====== GIVEN INFORMATION

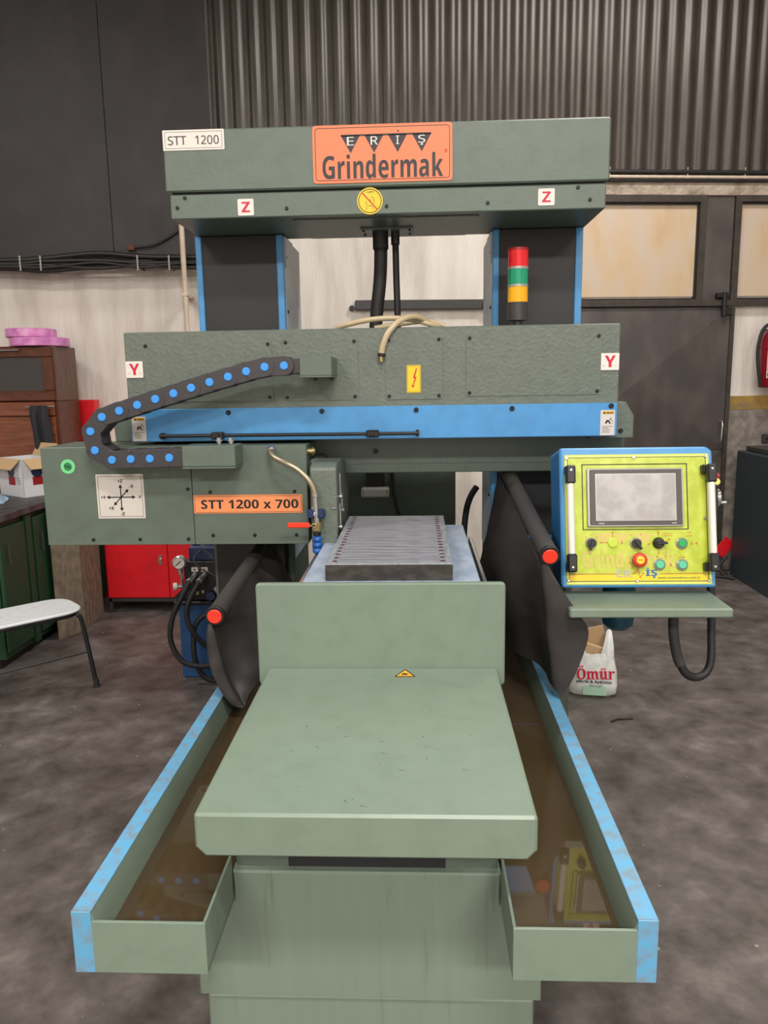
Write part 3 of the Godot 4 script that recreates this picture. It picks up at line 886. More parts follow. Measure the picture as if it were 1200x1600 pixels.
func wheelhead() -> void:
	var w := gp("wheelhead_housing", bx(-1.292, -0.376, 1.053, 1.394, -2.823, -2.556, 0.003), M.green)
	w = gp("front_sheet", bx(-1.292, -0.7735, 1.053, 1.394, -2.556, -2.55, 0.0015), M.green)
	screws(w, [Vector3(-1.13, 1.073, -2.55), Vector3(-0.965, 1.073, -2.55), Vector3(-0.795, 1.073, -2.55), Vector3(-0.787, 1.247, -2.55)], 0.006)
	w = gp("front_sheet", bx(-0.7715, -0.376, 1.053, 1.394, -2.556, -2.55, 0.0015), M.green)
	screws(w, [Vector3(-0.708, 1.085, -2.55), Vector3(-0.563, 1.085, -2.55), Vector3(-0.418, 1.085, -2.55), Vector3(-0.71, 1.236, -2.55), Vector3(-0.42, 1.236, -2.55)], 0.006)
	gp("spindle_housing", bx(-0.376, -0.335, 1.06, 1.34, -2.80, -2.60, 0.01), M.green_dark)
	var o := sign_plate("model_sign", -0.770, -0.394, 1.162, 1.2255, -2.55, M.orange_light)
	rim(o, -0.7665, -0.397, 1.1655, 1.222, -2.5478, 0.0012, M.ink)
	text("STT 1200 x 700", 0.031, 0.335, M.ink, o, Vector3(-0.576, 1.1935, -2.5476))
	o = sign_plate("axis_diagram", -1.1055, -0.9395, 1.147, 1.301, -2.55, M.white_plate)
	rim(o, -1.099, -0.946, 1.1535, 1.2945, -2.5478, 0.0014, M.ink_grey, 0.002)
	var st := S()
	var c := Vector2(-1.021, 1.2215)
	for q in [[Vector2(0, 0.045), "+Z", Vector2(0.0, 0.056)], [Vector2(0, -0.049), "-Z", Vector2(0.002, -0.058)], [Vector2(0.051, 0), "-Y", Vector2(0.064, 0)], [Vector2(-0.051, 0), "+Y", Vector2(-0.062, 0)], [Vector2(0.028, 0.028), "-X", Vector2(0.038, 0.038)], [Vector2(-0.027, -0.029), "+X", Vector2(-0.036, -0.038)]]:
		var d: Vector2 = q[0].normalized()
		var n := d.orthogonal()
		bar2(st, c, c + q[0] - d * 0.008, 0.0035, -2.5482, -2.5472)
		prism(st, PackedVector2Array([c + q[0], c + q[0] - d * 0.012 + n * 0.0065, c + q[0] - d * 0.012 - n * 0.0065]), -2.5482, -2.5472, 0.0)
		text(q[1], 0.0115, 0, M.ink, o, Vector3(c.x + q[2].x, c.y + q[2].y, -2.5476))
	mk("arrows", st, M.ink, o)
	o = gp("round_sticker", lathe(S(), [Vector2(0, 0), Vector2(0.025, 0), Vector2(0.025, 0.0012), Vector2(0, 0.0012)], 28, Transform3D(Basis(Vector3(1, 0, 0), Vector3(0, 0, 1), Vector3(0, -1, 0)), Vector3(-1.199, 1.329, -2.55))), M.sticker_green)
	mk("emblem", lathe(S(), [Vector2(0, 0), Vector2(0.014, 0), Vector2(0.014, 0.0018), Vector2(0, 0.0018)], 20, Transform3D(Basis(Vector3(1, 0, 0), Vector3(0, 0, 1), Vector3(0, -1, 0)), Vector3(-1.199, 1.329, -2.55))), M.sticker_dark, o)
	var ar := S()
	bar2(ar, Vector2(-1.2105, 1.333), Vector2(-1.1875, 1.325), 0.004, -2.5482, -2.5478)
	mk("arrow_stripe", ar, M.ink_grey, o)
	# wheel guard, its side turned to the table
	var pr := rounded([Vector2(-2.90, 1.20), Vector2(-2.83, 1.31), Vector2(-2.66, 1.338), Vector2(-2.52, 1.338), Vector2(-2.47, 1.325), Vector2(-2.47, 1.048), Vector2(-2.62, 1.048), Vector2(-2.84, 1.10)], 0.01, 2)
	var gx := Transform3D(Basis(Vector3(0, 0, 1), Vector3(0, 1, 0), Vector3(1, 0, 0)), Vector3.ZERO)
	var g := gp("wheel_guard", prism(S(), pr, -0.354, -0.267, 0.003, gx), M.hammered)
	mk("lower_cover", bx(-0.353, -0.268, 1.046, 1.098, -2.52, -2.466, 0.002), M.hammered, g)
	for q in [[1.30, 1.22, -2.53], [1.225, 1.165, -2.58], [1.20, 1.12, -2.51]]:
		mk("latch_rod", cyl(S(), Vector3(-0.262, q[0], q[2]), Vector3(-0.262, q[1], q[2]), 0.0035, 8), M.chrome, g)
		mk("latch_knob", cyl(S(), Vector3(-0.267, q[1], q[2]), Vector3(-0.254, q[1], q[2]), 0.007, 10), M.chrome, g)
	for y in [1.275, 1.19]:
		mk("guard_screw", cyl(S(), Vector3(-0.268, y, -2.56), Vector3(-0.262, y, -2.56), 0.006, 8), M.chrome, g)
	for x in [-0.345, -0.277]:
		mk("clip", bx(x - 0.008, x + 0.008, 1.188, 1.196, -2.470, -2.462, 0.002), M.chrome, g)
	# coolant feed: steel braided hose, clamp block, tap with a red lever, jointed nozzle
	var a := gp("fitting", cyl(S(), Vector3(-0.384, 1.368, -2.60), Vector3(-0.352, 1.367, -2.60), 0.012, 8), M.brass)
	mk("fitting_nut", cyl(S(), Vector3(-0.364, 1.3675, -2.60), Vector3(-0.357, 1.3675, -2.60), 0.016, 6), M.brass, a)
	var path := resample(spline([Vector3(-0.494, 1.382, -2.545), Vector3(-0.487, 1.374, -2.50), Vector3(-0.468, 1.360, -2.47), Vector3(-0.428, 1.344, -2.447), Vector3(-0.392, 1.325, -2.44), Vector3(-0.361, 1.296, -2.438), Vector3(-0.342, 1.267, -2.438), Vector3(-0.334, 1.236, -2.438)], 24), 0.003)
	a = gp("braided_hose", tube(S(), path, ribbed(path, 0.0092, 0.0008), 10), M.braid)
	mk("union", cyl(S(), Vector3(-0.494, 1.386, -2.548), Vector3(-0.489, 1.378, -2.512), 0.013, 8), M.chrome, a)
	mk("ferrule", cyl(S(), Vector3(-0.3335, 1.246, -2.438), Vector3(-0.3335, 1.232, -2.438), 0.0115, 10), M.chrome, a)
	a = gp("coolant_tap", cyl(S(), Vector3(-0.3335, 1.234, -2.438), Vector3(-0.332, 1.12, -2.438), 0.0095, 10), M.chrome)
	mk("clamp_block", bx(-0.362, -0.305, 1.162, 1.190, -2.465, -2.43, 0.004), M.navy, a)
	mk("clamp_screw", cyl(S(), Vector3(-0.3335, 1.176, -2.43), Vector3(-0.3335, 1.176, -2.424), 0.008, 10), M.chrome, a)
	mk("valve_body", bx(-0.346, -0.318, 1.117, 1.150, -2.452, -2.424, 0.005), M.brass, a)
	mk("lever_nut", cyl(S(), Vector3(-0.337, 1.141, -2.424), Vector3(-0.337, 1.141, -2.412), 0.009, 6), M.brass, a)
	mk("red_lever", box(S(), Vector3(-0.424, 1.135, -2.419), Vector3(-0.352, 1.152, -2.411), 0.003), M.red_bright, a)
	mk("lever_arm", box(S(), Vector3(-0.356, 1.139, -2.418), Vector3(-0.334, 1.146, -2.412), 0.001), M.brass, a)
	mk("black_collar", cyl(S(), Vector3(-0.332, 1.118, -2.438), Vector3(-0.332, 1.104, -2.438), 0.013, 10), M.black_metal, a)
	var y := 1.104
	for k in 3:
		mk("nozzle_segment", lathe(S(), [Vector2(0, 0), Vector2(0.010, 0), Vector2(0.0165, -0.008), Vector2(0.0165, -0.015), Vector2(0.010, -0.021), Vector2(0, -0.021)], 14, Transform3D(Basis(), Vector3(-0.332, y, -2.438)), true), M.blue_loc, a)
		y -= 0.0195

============
====== GIVEN INFORMATION

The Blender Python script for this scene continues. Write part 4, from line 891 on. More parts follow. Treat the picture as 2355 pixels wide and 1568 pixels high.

============

→ **TASK BRIEF**
Using the records given above, list every line that includes the word "Write".

→ **ANSWER TO THE PROBLEM**
Write part 3 of the Godot 4 script that recreates this picture. It picks up at line 886. More parts follow. Measure the picture as if it were 1200x1600 pixels.
The Blender Python script for this scene continues. Write part 4, from line 891 on. More parts follow. Treat the picture as 2355 pixels wide and 1568 pixels high.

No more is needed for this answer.